Ik ga dus niet meer terug. Jij ook? Het vertrek kost wat littekens op je ziel, maar je komt eruit als een beter mens.
Stoppen voor experts
Stoppen met Facebook, da’s ook technisch gezien nog lang niet makkelijk. Facebook wil namelijk het liefst dat je niet je account verwijdert, maar dat je deze deactiveert. Dat is alleen nogal een halfslachtige methode, want niet al je berichten worden verwijderd, en je kunt nog wel gewoon getagd en uitgenodigd worden.

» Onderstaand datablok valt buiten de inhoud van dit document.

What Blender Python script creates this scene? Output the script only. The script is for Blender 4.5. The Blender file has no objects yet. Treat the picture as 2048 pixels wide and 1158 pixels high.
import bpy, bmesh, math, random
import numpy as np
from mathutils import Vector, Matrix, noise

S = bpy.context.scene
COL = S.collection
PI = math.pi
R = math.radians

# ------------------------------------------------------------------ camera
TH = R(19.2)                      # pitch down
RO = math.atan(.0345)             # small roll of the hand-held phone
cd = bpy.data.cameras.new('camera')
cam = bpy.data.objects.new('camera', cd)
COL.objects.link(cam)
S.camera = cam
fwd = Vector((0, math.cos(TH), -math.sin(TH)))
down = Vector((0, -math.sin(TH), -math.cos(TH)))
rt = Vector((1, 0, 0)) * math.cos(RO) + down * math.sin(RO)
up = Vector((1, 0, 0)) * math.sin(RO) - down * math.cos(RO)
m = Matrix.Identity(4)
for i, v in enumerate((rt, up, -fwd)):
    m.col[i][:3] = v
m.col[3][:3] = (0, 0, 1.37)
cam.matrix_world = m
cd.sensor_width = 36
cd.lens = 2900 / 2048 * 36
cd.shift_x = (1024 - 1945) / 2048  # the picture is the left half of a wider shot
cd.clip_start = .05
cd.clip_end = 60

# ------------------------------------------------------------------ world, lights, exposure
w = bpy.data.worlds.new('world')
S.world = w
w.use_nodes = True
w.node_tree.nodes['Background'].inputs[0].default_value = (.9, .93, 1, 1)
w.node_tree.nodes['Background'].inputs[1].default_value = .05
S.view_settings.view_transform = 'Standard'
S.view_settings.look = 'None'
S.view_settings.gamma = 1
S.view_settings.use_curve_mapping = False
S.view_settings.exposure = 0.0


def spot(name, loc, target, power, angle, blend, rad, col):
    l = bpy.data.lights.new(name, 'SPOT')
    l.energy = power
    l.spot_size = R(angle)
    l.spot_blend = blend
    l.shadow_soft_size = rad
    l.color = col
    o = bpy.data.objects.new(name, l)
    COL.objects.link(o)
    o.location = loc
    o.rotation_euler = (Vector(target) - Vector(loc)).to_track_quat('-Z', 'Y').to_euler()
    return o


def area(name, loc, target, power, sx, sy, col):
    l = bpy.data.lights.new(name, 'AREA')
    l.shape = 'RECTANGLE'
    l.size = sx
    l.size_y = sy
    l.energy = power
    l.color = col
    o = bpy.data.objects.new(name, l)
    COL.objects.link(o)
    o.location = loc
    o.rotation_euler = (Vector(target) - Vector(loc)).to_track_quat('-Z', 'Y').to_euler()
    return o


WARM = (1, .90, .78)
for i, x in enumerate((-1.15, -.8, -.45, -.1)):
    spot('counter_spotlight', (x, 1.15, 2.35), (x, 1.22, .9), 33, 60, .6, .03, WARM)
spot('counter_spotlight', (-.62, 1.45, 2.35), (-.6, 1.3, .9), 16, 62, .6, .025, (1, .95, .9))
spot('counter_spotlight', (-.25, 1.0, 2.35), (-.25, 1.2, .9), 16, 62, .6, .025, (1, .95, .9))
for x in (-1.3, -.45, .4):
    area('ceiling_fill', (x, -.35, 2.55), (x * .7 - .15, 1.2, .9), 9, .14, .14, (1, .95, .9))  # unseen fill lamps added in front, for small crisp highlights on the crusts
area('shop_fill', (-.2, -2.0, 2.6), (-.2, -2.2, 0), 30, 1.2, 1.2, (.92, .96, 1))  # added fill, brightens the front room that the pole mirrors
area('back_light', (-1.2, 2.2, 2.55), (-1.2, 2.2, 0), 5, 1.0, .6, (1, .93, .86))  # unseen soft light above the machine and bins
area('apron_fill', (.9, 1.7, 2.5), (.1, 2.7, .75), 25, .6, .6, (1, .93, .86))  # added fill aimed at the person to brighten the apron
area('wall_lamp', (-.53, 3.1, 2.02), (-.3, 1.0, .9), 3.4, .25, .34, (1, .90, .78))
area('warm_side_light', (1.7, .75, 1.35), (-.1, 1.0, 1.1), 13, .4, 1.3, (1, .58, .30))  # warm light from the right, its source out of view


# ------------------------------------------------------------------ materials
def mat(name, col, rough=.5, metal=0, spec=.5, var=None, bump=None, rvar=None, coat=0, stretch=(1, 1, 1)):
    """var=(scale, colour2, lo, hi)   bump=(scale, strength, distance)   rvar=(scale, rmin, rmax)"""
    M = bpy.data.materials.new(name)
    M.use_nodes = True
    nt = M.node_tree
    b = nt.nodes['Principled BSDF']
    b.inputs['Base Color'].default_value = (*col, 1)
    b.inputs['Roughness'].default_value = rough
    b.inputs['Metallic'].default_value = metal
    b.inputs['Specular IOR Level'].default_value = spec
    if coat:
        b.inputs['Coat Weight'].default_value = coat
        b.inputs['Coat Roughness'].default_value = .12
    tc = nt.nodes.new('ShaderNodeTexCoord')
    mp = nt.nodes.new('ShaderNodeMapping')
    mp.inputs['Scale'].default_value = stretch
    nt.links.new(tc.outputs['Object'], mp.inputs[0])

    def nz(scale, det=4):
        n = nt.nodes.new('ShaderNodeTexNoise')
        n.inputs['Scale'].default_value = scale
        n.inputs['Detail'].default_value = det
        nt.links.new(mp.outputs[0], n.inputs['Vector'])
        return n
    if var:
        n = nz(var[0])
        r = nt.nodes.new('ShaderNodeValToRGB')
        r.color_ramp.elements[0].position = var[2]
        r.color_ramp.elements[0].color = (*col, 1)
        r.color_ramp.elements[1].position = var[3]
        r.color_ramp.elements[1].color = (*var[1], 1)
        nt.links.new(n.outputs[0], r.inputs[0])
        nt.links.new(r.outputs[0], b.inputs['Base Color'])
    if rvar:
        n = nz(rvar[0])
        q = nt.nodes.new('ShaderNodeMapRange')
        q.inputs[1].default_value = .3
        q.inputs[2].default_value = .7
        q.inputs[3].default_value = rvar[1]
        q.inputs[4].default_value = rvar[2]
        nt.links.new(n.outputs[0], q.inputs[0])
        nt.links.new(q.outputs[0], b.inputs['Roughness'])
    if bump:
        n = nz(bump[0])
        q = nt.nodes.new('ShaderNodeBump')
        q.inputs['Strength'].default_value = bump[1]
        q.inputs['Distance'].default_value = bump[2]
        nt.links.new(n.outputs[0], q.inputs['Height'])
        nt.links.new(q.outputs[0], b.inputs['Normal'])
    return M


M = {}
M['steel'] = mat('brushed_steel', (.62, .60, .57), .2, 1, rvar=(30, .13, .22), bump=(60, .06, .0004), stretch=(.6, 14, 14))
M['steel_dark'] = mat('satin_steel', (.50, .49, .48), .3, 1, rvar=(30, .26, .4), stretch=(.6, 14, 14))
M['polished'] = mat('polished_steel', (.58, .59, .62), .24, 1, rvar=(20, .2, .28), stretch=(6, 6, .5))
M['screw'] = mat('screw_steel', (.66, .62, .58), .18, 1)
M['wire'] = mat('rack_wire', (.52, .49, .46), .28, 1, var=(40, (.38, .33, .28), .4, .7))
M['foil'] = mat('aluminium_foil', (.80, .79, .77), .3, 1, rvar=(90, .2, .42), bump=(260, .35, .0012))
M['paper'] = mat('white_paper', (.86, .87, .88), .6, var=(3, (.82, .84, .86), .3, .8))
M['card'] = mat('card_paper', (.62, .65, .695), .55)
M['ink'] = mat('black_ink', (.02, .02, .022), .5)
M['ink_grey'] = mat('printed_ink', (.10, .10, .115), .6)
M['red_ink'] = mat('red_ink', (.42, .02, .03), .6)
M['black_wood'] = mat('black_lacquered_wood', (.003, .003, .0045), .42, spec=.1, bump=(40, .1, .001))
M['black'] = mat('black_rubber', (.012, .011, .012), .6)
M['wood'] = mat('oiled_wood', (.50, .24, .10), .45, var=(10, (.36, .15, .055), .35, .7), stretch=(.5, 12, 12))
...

Oftewel: de gemiddelde leek zal nog gewoon denken dat je er bent. Bij het doorlopen van de deactivatie moet je ook aangeven wat je reden hiervoor is, waarbij enkele opties als volgt zijn: ‘Ik vind Facebook niet nuttig’ en ‘Ik besteed teveel tijd aan Facebook’. Wat dat betreft kent de website zijn gebruikers al aardig.
Het moge duidelijk zijn: een vertrek moet beter kunnen. Gelukkig zijn er stappenplannen om je account voorgoed te verwijderen. Dat gaat daarna nog steeds niet makkelijk (zo vertelt Facebook je met een fikse portie gevoel voor pathos welke van je fantastische vrienden je niet meer kunt bereiken, welke prachtige foto’s je gaat verwijderen, plus dat je weet dat een naamgenoot je zuur verdiende vanity-url kan overnemen), maar met wat hangen, wurgen en mentale overredingstechnieken bereik je het eind.
Zelfs dan ben je er nog niet, want Facebook heeft in al zijn wijsheid besloten dat je daarna deze keuze alsnog binnen veertien dagen kunt terugdraaien door een keer in te loggen. Dat is niet alleen routinematig verleidelijk, maar ook iets wat vrij snel per ongeluk gebeurt omdat je meestal op meerdere computers en via verschillende externe applicaties zoals Spotify ingelogd bent. Ga dus goed met de bezem door je opgeslagen wachtwoorden, browsers en gekoppelde diensten.